## [Brief]
Return each line that holds the word "continues".

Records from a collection

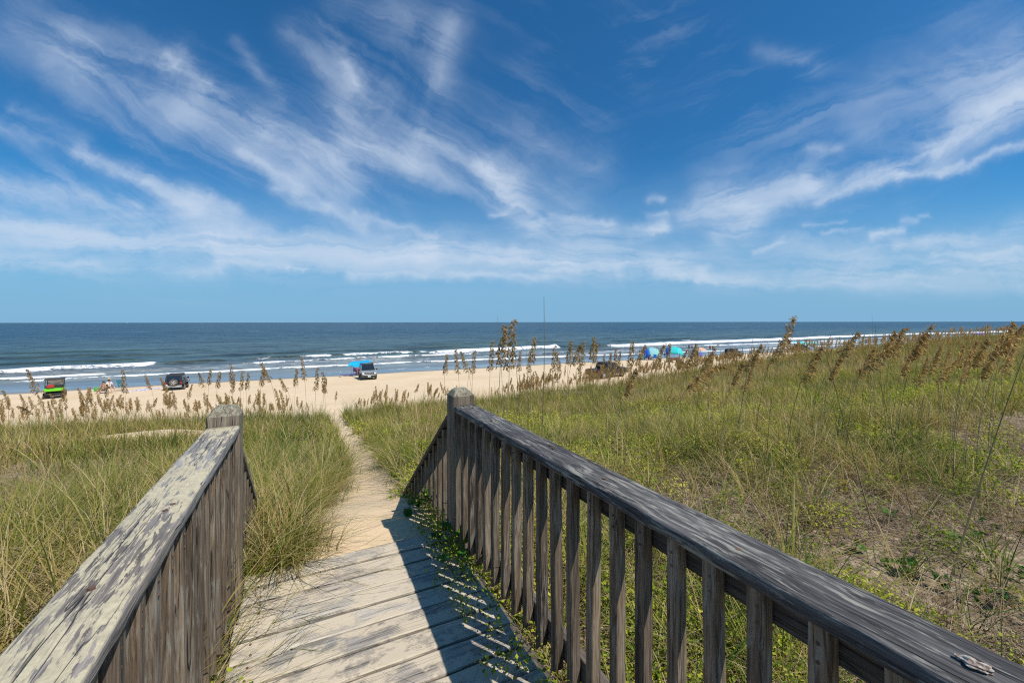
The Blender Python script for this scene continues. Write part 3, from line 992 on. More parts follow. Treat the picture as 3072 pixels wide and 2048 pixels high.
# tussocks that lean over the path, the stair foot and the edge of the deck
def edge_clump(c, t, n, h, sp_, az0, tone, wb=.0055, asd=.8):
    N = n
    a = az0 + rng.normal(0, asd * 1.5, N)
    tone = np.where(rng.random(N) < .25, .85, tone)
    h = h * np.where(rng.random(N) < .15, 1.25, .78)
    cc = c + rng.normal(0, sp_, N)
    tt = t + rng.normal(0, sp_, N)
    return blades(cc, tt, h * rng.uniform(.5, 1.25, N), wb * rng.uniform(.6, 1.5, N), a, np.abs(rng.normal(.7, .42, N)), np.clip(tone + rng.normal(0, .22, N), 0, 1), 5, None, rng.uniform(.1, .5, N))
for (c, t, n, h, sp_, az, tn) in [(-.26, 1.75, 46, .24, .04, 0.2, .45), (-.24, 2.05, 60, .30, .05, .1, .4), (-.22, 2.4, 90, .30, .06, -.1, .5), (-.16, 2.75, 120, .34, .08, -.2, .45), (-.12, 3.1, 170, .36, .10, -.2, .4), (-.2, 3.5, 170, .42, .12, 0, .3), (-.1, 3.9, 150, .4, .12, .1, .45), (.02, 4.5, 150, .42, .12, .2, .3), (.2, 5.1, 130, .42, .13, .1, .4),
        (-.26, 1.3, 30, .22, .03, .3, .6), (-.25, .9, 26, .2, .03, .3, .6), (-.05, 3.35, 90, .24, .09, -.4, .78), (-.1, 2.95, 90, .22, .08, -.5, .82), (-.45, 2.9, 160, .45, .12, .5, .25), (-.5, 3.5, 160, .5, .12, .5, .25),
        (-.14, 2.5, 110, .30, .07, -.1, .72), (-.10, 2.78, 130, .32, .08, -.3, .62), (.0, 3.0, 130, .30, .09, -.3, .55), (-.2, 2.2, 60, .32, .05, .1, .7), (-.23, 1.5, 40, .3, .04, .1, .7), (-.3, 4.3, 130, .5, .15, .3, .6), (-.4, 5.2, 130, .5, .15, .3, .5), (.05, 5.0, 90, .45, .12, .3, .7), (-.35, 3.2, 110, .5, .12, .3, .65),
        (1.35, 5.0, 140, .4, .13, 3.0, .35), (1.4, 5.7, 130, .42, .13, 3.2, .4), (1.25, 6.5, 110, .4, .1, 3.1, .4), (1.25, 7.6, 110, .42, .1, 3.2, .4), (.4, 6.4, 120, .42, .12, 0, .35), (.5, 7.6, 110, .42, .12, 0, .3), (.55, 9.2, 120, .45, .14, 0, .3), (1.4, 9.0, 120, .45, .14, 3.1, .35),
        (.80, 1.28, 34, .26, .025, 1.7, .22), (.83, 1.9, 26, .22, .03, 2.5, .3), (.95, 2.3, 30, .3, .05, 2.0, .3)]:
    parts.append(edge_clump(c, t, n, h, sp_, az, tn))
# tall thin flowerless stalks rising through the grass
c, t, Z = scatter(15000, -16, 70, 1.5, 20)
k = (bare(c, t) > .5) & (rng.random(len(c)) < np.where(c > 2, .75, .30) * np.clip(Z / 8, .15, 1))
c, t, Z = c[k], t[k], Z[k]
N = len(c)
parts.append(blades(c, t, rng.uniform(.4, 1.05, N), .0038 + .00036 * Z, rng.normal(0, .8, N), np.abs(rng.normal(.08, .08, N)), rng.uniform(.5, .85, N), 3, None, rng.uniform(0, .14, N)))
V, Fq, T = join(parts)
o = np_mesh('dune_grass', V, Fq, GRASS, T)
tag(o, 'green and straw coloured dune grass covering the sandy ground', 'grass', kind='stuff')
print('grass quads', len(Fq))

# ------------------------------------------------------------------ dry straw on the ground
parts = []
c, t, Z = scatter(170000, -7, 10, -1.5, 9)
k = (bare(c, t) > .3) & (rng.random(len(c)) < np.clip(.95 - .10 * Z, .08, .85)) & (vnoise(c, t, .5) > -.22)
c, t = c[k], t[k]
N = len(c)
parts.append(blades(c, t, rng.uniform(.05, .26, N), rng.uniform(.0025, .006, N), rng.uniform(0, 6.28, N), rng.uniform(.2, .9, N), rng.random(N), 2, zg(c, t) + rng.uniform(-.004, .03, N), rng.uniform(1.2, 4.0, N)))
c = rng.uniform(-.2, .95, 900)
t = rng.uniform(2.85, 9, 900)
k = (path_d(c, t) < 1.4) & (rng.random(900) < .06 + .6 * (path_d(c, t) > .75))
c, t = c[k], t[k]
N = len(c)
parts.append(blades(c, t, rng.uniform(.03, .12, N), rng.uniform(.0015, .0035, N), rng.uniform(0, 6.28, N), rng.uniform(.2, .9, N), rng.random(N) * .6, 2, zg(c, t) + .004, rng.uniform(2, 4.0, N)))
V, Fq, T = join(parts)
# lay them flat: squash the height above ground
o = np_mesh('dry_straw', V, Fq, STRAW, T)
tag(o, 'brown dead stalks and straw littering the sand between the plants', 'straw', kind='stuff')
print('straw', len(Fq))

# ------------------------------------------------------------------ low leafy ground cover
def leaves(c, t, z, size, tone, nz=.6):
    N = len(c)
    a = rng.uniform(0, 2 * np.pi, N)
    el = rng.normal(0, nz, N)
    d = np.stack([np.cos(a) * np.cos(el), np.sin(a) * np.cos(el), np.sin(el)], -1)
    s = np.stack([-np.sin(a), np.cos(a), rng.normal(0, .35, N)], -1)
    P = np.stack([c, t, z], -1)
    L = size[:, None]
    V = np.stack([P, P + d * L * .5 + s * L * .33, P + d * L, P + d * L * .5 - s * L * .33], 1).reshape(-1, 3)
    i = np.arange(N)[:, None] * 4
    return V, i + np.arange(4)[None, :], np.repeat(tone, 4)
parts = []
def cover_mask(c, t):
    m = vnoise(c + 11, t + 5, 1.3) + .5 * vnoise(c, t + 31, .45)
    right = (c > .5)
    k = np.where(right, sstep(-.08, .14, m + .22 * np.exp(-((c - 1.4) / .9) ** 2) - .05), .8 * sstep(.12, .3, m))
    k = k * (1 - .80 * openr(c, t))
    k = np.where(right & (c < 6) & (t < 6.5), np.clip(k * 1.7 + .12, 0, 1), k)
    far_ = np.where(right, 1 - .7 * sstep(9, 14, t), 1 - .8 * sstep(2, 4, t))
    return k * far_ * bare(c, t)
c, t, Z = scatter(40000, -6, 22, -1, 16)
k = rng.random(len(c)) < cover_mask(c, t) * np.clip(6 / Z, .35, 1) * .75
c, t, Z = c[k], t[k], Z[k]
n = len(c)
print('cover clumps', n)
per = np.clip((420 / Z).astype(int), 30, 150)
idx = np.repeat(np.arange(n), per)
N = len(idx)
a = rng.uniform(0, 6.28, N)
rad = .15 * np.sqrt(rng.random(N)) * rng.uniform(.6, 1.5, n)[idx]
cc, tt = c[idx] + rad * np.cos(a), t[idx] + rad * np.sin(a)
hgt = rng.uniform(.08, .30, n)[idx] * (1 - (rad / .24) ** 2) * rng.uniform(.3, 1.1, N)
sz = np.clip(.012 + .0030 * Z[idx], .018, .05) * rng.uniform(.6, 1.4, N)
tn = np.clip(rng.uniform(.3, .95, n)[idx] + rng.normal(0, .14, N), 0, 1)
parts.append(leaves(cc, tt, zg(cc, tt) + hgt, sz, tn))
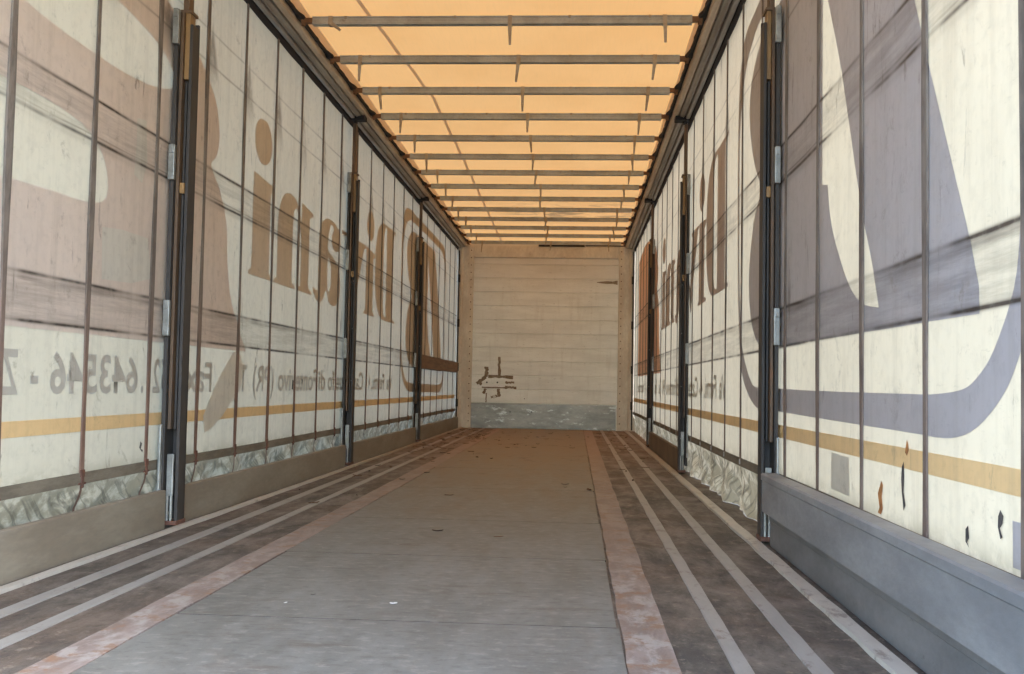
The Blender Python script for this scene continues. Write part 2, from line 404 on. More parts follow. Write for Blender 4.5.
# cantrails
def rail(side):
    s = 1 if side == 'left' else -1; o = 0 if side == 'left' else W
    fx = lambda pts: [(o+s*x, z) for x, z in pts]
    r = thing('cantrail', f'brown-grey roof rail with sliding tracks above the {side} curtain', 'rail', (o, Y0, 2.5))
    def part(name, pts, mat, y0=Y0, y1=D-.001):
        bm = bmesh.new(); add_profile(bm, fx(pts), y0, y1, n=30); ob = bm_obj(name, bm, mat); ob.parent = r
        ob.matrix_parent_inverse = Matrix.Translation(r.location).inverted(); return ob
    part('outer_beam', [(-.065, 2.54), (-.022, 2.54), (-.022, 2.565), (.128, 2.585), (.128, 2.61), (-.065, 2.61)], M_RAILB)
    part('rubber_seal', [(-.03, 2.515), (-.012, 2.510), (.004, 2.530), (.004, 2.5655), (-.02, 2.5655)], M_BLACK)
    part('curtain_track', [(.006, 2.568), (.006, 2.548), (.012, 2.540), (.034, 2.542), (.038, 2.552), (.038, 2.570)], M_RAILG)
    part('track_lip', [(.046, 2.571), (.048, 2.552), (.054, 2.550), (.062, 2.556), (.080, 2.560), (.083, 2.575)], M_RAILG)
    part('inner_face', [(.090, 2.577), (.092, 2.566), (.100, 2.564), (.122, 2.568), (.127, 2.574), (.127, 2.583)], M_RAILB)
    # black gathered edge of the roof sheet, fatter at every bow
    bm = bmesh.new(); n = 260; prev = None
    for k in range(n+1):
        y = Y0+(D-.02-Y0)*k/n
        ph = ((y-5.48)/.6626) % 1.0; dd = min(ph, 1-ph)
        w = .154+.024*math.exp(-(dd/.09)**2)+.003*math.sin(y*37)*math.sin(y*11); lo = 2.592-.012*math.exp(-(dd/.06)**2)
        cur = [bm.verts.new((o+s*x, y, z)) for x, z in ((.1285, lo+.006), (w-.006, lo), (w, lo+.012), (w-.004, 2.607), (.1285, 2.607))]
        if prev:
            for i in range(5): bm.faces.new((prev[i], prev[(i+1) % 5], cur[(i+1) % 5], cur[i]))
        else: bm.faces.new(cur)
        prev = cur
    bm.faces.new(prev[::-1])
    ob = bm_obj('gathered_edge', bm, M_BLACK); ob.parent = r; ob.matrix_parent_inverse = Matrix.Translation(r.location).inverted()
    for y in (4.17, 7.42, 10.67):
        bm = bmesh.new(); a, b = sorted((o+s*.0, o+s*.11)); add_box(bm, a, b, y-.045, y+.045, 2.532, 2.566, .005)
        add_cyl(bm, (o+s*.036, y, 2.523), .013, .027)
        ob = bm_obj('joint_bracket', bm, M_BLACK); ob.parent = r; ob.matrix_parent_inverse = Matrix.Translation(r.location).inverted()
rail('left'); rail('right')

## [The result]
The Blender Python script for this scene continues. Write part 3, from line 992 on. More parts follow. Treat the picture as 3072 pixels wide and 2048 pixels high.
The Blender Python script for this scene continues. Write part 2, from line 404 on. More parts follow. Write for Blender 4.5.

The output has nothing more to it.